Issue 25 : Jan/Mar 2003

DANAO TO EXPAND HOTEL PROPERTIES IN VIETNAM

Barry Israel, chairman of Danao International Holdings has announced his company is investing in a "substantial expansion plan" that will target development at three of its Accor-managed properties in Vietnam.

Israel, who recently became a controlling partner in Danao after investing US$14 million, said development of the properties would be achieved in "several phases" starting with its property Novotel Coralia Ocean Dunes in Phan Thiet.

Danao this month reached an agreement with its joint venture partner Binh Thuan Tourist Company to take over 100 per cent ownership of Novotel Coralia, however, the agreement remains subject to government approval, expected in January.

Novotel Coralia is home to a Nick Faldo-designed golf course. Israel said once the agreement was ratified the course would become 100 percent owned by Danao, enabling the company to "overlap the land use" of both the course and hotel.

"We truly intend to turn this into a resort destination," said Israel. Novotel Coralia's refurbishment is expected to start in March.

Under the "second phase", Danao will spend US$3 million on expanding facilities at its 50-50 joint venture-owned Dalat properties, the Sofitel Dalat Palace and the Novotel Dalat.

Development of these properties was paramount if the company wanted to maintain a competitive edge, Israel said.

 

VIETNAM CONSIDERED SAFEST ASIA-PACIFIC COUNTRY TO DO BUSINESS

Vietnam is the safest place in the Asia-Pacific region in which to do business' an International Survey conducted in the aftermath of the devastating Bali bombing concluded.

Hong Kong was ranked second safest by businesspeople who work in the city, according to the poll by the Political and Economic Risk Consultancy (PERC).

The PERC survey was conducted during the Hotel Investment Conference in Hong Kong, just four days after the October 12 bombings on the Indonesian resort of Bali killed more than 190 people, raising fears of more attacks in the region.

The poll asked 400 regional businesspeople their feelings on personal security and to gauge the potential risk of instability in the places where they worked.

Answers were ranked from one to 10, with one denoting the safest.

The survey noted that pessimism among businesspeople working in the United States and India had worsened significantly compared with a similar survey carried out last year shortly after the September 11 attacks on New York and Washington.

"The grades in our latest survey for these countries were not only much worse than last year, they were higher than for all the East and Southeast Asian countries we surveyed last year," the report said.

Vietnamese businessmen graded the threat at 3.3 followed by Hong Kong at 4.43 compared to India with 8.0, Indonesia 7.33, Singapore 7.25 and the United States with 8.58.

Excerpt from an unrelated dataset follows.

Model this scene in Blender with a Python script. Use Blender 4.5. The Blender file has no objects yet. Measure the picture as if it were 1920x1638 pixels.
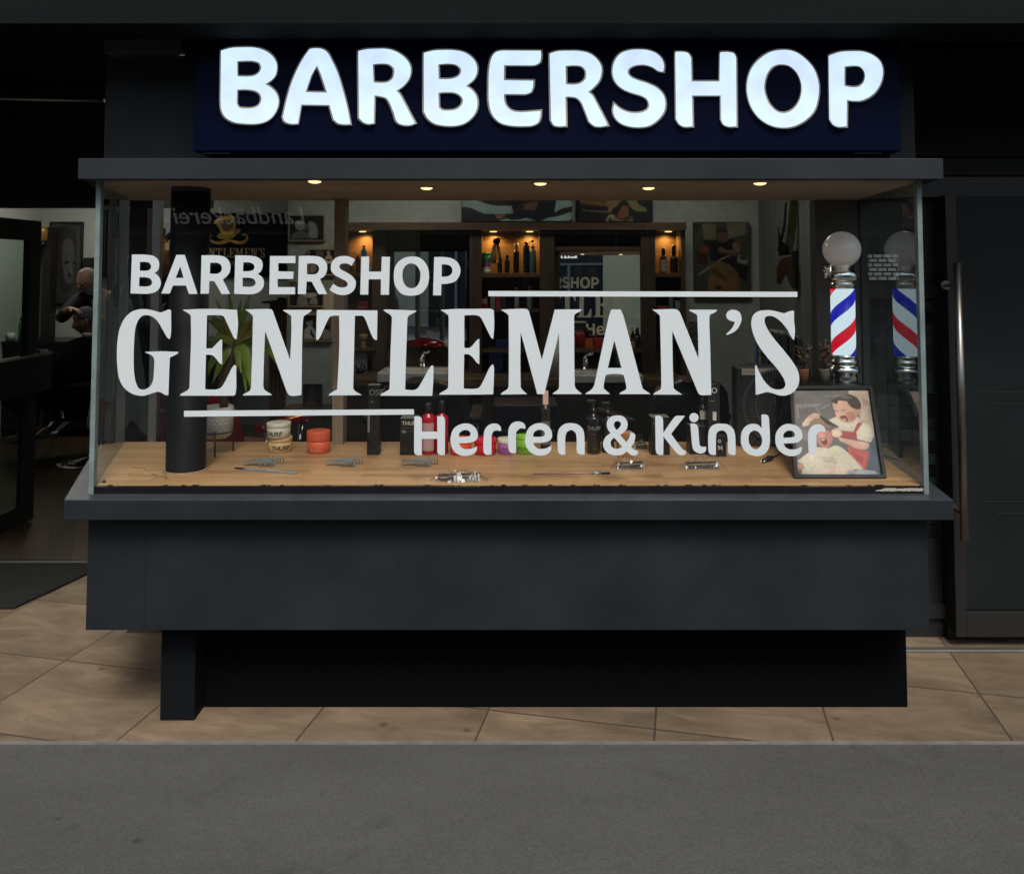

"Vietnam does not have a sizeable Islamic population of its own, and it is hard to imagine al-Qaeda trying to launch any attacks there," it said. The report also noted that Hong Kong, Taiwan and South Korea were not "overly concerned with external risks".

However, any downturn in tourism would hurt their economies "and to the extent that Bali may have pushed the US closer to war with Iraq, they have to worry about the negative impact this might have on their major markets." China's risk was rated as 5.25, almost identical to a year earlier.

Owing to its Muslim population, among which there has been some unrest, China was seen as slightly more vulnerable than Vietnam, it said.